The records below are to be quoted in full; please keep every word exact.

ENTRIES PROVIDED –
□ □ □ □
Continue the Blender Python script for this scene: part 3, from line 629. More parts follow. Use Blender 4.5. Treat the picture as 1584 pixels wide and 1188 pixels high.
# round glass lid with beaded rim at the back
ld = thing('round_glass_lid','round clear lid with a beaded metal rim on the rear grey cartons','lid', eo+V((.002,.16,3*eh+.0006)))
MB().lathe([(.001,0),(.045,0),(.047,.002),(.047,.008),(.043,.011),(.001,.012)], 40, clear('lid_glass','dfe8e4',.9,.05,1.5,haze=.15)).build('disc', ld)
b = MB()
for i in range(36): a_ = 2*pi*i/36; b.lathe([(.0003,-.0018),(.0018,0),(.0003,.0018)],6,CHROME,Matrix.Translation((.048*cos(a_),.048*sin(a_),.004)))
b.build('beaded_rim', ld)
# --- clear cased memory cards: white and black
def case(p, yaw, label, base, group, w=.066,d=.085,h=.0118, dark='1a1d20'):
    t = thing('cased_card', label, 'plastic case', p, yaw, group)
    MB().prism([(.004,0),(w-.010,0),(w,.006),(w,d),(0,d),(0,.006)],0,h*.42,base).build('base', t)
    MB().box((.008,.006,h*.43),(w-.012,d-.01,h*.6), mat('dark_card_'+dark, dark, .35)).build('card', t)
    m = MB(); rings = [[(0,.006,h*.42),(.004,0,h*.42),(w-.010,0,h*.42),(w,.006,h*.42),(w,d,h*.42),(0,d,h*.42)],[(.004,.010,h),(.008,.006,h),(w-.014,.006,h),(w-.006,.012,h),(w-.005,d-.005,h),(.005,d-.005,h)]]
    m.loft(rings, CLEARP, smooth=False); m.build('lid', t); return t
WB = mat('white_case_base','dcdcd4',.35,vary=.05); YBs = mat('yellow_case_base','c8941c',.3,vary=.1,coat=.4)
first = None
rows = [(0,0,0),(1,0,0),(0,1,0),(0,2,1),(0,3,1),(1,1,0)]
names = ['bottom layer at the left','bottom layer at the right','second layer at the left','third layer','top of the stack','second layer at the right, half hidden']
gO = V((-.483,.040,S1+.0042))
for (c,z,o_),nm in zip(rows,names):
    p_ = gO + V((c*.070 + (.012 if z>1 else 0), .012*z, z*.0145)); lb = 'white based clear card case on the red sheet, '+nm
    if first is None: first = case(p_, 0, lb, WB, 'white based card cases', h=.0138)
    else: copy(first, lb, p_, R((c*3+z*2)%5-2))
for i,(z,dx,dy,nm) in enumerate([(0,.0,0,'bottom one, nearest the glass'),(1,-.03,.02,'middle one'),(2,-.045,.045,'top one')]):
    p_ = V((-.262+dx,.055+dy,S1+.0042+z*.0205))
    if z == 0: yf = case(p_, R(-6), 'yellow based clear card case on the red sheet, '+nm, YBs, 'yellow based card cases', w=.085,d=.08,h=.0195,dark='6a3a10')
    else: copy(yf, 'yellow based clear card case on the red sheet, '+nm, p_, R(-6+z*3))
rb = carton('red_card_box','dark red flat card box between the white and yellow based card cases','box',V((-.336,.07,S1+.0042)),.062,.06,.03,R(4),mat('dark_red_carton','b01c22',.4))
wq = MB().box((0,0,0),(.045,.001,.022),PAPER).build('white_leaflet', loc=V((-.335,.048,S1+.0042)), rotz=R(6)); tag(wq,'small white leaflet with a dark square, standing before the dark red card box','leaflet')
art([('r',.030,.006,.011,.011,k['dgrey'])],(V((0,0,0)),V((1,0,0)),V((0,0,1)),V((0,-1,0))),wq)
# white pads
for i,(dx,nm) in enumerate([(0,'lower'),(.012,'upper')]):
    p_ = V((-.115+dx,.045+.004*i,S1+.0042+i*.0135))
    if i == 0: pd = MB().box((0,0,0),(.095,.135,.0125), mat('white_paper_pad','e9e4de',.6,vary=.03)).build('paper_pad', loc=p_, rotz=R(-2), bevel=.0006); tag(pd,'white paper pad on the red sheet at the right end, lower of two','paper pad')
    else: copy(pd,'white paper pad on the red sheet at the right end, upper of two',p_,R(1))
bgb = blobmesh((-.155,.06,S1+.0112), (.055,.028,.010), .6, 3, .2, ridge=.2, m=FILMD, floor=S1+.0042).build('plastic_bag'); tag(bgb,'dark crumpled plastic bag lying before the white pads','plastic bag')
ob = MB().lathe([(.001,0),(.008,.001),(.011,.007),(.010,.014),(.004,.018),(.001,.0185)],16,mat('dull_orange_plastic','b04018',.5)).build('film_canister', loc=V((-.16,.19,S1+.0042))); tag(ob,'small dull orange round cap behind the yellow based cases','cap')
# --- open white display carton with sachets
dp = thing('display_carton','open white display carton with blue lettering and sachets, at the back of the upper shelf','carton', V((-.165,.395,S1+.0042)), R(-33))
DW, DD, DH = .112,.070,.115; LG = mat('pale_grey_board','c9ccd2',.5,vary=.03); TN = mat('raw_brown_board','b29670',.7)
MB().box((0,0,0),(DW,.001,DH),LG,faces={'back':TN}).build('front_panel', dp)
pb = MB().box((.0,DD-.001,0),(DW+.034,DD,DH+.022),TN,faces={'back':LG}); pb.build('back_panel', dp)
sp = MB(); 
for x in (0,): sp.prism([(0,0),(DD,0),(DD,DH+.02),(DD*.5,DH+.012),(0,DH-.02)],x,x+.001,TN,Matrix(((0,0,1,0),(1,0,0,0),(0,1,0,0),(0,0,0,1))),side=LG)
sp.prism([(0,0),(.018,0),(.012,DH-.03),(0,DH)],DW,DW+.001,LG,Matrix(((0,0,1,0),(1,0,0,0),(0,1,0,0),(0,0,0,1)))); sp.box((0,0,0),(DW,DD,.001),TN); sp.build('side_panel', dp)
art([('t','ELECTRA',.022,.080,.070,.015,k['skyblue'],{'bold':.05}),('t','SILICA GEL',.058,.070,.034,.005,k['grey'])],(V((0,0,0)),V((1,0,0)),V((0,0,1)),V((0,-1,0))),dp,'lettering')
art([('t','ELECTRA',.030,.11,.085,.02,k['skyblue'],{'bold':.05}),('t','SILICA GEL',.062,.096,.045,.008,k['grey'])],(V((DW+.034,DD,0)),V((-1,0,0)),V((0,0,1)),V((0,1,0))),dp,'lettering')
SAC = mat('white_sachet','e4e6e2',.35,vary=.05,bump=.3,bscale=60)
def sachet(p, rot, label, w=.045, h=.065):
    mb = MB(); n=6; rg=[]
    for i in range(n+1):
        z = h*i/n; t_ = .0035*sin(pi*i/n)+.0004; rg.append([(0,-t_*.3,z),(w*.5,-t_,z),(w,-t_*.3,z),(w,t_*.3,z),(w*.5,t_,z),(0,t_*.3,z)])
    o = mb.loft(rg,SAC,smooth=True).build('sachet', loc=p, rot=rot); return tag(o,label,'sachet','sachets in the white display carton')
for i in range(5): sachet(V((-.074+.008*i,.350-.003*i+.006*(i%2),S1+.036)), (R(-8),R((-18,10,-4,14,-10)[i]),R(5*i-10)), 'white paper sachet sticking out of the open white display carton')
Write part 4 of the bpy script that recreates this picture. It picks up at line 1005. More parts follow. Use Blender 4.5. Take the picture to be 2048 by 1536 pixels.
□ □ □ □
FINISHED TASK –
Continue the Blender Python script for this scene: part 3, from line 629. More parts follow. Use Blender 4.5. Treat the picture as 1584 pixels wide and 1188 pixels high.
# round glass lid with beaded rim at the back
ld = thing('round_glass_lid','round clear lid with a beaded metal rim on the rear grey cartons','lid', eo+V((.002,.16,3*eh+.0006)))
MB().lathe([(.001,0),(.045,0),(.047,.002),(.047,.008),(.043,.011),(.001,.012)], 40, clear('lid_glass','dfe8e4',.9,.05,1.5,haze=.15)).build('disc', ld)
b = MB()
for i in range(36): a_ = 2*pi*i/36; b.lathe([(.0003,-.0018),(.0018,0),(.0003,.0018)],6,CHROME,Matrix.Translation((.048*cos(a_),.048*sin(a_),.004)))
b.build('beaded_rim', ld)
# --- clear cased memory cards: white and black
def case(p, yaw, label, base, group, w=.066,d=.085,h=.0118, dark='1a1d20'):
    t = thing('cased_card', label, 'plastic case', p, yaw, group)
    MB().prism([(.004,0),(w-.010,0),(w,.006),(w,d),(0,d),(0,.006)],0,h*.42,base).build('base', t)
    MB().box((.008,.006,h*.43),(w-.012,d-.01,h*.6), mat('dark_card_'+dark, dark, .35)).build('card', t)
    m = MB(); rings = [[(0,.006,h*.42),(.004,0,h*.42),(w-.010,0,h*.42),(w,.006,h*.42),(w,d,h*.42),(0,d,h*.42)],[(.004,.010,h),(.008,.006,h),(w-.014,.006,h),(w-.006,.012,h),(w-.005,d-.005,h),(.005,d-.005,h)]]
    m.loft(rings, CLEARP, smooth=False); m.build('lid', t); return t
WB = mat('white_case_base','dcdcd4',.35,vary=.05); YBs = mat('yellow_case_base','c8941c',.3,vary=.1,coat=.4)
first = None
rows = [(0,0,0),(1,0,0),(0,1,0),(0,2,1),(0,3,1),(1,1,0)]
names = ['bottom layer at the left','bottom layer at the right','second layer at the left','third layer','top of the stack','second layer at the right, half hidden']
gO = V((-.483,.040,S1+.0042))
for (c,z,o_),nm in zip(rows,names):
    p_ = gO + V((c*.070 + (.012 if z>1 else 0), .012*z, z*.0145)); lb = 'white based clear card case on the red sheet, '+nm
    if first is None: first = case(p_, 0, lb, WB, 'white based card cases', h=.0138)
    else: copy(first, lb, p_, R((c*3+z*2)%5-2))
for i,(z,dx,dy,nm) in enumerate([(0,.0,0,'bottom one, nearest the glass'),(1,-.03,.02,'middle one'),(2,-.045,.045,'top one')]):
    p_ = V((-.262+dx,.055+dy,S1+.0042+z*.0205))
    if z == 0: yf = case(p_, R(-6), 'yellow based clear card case on the red sheet, '+nm, YBs, 'yellow based card cases', w=.085,d=.08,h=.0195,dark='6a3a10')
    else: copy(yf, 'yellow based clear card case on the red sheet, '+nm, p_, R(-6+z*3))
rb = carton('red_card_box','dark red flat card box between the white and yellow based card cases','box',V((-.336,.07,S1+.0042)),.062,.06,.03,R(4),mat('dark_red_carton','b01c22',.4))
wq = MB().box((0,0,0),(.045,.001,.022),PAPER).build('white_leaflet', loc=V((-.335,.048,S1+.0042)), rotz=R(6)); tag(wq,'small white leaflet with a dark square, standing before the dark red card box','leaflet')
art([('r',.030,.006,.011,.011,k['dgrey'])],(V((0,0,0)),V((1,0,0)),V((0,0,1)),V((0,-1,0))),wq)
# white pads
for i,(dx,nm) in enumerate([(0,'lower'),(.012,'upper')]):
    p_ = V((-.115+dx,.045+.004*i,S1+.0042+i*.0135))
    if i == 0: pd = MB().box((0,0,0),(.095,.135,.0125), mat('white_paper_pad','e9e4de',.6,vary=.03)).build('paper_pad', loc=p_, rotz=R(-2), bevel=.0006); tag(pd,'white paper pad on the red sheet at the right end, lower of two','paper pad')
    else: copy(pd,'white paper pad on the red sheet at the right end, upper of two',p_,R(1))
bgb = blobmesh((-.155,.06,S1+.0112), (.055,.028,.010), .6, 3, .2, ridge=.2, m=FILMD, floor=S1+.0042).build('plastic_bag'); tag(bgb,'dark crumpled plastic bag lying before the white pads','plastic bag')
ob = MB().lathe([(.001,0),(.008,.001),(.011,.007),(.010,.014),(.004,.018),(.001,.0185)],16,mat('dull_orange_plastic','b04018',.5)).build('film_canister', loc=V((-.16,.19,S1+.0042))); tag(ob,'small dull orange round cap behind the yellow based cases','cap')
# --- open white display carton with sachets
dp = thing('display_carton','open white display carton with blue lettering and sachets, at the back of the upper shelf','carton', V((-.165,.395,S1+.0042)), R(-33))
DW, DD, DH = .112,.070,.115; LG = mat('pale_grey_board','c9ccd2',.5,vary=.03); TN = mat('raw_brown_board','b29670',.7)
MB().box((0,0,0),(DW,.001,DH),LG,faces={'back':TN}).build('front_panel', dp)
pb = MB().box((.0,DD-.001,0),(DW+.034,DD,DH+.022),TN,faces={'back':LG}); pb.build('back_panel', dp)
sp = MB(); 
for x in (0,): sp.prism([(0,0),(DD,0),(DD,DH+.02),(DD*.5,DH+.012),(0,DH-.02)],x,x+.001,TN,Matrix(((0,0,1,0),(1,0,0,0),(0,1,0,0),(0,0,0,1))),side=LG)
sp.prism([(0,0),(.018,0),(.012,DH-.03),(0,DH)],DW,DW+.001,LG,Matrix(((0,0,1,0),(1,0,0,0),(0,1,0,0),(0,0,0,1)))); sp.box((0,0,0),(DW,DD,.001),TN); sp.build('side_panel', dp)
art([('t','ELECTRA',.022,.080,.070,.015,k['skyblue'],{'bold':.05}),('t','SILICA GEL',.058,.070,.034,.005,k['grey'])],(V((0,0,0)),V((1,0,0)),V((0,0,1)),V((0,-1,0))),dp,'lettering')
art([('t','ELECTRA',.030,.11,.085,.02,k['skyblue'],{'bold':.05}),('t','SILICA GEL',.062,.096,.045,.008,k['grey'])],(V((DW+.034,DD,0)),V((-1,0,0)),V((0,0,1)),V((0,1,0))),dp,'lettering')
SAC = mat('white_sachet','e4e6e2',.35,vary=.05,bump=.3,bscale=60)
def sachet(p, rot, label, w=.045, h=.065):
    mb = MB(); n=6; rg=[]
    for i in range(n+1):
        z = h*i/n; t_ = .0035*sin(pi*i/n)+.0004; rg.append([(0,-t_*.3,z),(w*.5,-t_,z),(w,-t_*.3,z),(w,t_*.3,z),(w*.5,t_,z),(0,t_*.3,z)])
    o = mb.loft(rg,SAC,smooth=True).build('sachet', loc=p, rot=rot); return tag(o,label,'sachet','sachets in the white display carton')
for i in range(5): sachet(V((-.074+.008*i,.350-.003*i+.006*(i%2),S1+.036)), (R(-8),R((-18,10,-4,14,-10)[i]),R(5*i-10)), 'white paper sachet sticking out of the open white display carton')
Write part 4 of the bpy script that recreates this picture. It picks up at line 1005. More parts follow. Use Blender 4.5. Take the picture to be 2048 by 1536 pixels.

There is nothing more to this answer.